▶ _OBJECTIVE_
Retype the lines beneath this one, from the first through the line containing "SX, SY = 2.366, 6.03". Pictures are left out.

▶ _COLLECTED MATERIAL_
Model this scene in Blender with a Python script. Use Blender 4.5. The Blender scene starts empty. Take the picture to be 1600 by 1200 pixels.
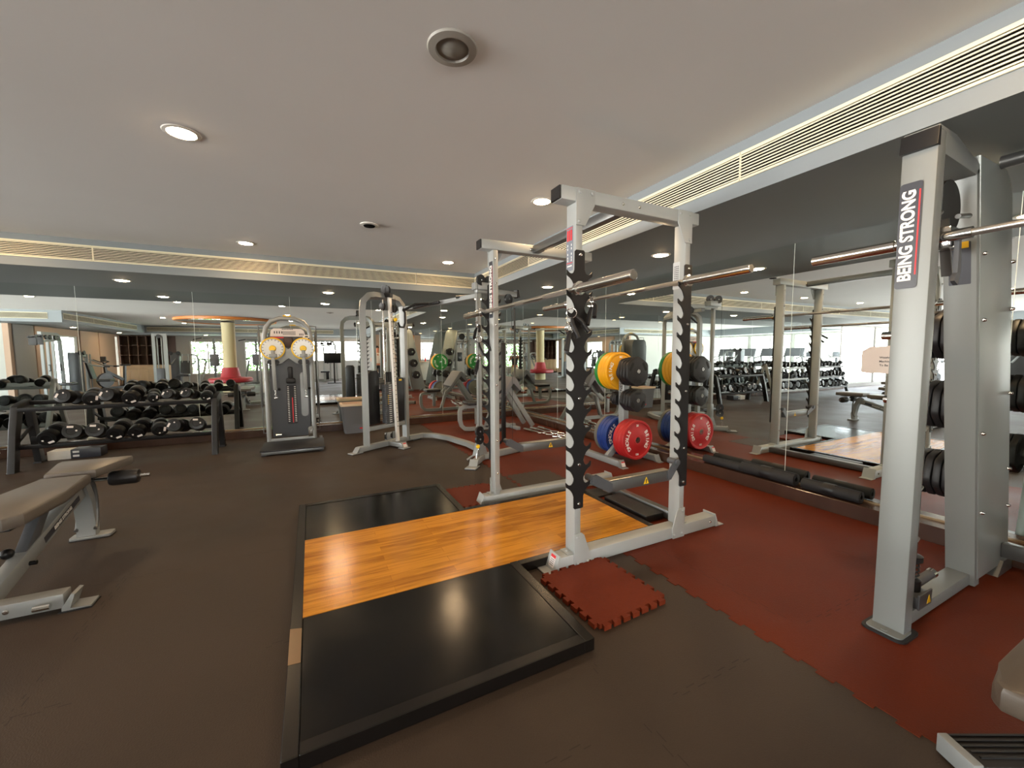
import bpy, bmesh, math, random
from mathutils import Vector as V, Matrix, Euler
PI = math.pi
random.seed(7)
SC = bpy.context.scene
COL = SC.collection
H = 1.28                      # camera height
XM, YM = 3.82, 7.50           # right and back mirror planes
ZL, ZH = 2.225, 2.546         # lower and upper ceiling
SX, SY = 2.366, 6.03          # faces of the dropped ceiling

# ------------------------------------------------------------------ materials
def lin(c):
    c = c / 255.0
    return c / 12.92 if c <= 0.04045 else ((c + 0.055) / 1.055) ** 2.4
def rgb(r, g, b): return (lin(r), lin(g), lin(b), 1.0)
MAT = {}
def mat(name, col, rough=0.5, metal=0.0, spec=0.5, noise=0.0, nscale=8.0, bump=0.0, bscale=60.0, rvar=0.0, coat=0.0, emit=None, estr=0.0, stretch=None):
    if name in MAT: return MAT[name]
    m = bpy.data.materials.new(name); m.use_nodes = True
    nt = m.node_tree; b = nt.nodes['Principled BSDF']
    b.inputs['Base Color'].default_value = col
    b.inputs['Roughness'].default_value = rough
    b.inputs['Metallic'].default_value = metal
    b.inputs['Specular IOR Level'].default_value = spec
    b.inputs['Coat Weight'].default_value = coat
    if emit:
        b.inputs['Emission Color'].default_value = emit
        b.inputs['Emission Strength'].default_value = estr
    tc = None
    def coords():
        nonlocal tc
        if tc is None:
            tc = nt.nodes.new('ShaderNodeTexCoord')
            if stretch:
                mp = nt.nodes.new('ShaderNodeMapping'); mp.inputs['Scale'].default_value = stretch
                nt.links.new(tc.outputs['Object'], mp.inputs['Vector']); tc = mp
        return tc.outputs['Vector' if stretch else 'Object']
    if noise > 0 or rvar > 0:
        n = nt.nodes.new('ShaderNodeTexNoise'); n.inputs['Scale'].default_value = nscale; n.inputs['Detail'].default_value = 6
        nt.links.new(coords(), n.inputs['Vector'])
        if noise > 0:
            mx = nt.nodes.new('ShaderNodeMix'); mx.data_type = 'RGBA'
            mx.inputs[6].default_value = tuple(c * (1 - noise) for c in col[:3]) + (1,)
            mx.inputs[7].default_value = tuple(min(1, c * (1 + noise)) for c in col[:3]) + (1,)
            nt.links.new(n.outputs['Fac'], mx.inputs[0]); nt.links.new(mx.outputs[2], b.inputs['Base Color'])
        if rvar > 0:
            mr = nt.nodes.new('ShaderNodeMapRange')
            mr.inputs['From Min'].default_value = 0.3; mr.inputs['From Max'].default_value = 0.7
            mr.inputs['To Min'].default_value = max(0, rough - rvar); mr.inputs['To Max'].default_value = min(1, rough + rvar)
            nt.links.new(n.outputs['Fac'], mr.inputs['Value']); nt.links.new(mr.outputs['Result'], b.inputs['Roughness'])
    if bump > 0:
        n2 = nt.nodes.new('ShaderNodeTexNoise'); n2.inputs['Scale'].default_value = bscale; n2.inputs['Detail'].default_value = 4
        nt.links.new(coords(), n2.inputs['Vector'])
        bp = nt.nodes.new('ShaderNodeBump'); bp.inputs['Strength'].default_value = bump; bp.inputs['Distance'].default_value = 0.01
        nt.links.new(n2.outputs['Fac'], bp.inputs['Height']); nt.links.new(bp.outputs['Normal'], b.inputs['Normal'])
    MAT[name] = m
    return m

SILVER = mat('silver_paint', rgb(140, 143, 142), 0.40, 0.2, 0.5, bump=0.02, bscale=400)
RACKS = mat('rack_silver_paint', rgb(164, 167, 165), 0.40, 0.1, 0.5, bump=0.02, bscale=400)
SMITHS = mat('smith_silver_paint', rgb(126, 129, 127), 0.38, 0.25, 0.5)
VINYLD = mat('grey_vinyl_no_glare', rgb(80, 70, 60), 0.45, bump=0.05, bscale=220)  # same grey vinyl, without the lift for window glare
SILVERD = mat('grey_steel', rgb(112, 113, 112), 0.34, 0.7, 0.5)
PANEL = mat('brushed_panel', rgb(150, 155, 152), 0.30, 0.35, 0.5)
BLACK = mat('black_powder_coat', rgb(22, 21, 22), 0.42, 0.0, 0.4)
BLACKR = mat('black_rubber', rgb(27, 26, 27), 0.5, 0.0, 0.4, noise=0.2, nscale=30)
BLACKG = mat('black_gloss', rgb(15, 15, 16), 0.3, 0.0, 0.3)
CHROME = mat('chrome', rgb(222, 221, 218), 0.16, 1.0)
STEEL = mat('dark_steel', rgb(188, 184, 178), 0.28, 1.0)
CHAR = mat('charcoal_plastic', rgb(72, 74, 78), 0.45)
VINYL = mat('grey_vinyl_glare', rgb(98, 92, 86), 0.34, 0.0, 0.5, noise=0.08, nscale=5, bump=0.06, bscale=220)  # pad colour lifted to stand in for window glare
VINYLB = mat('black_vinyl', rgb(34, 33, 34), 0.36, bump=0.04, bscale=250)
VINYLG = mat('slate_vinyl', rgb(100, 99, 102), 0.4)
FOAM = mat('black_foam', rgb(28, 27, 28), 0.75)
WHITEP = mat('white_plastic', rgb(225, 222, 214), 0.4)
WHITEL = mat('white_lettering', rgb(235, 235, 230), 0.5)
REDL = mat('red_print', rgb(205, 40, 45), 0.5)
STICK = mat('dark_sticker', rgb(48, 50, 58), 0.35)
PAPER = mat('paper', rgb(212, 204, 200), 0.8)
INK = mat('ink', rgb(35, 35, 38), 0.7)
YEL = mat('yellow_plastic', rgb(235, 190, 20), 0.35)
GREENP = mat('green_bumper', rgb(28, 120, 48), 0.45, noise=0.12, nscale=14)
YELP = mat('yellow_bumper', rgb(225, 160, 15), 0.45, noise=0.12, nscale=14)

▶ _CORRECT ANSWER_
Model this scene in Blender with a Python script. Use Blender 4.5. The Blender scene starts empty. Take the picture to be 1600 by 1200 pixels.
import bpy, bmesh, math, random
from mathutils import Vector as V, Matrix, Euler
PI = math.pi
random.seed(7)
SC = bpy.context.scene
COL = SC.collection
H = 1.28                      # camera height
XM, YM = 3.82, 7.50           # right and back mirror planes
ZL, ZH = 2.225, 2.546         # lower and upper ceiling
SX, SY = 2.366, 6.03          # faces of the dropped ceiling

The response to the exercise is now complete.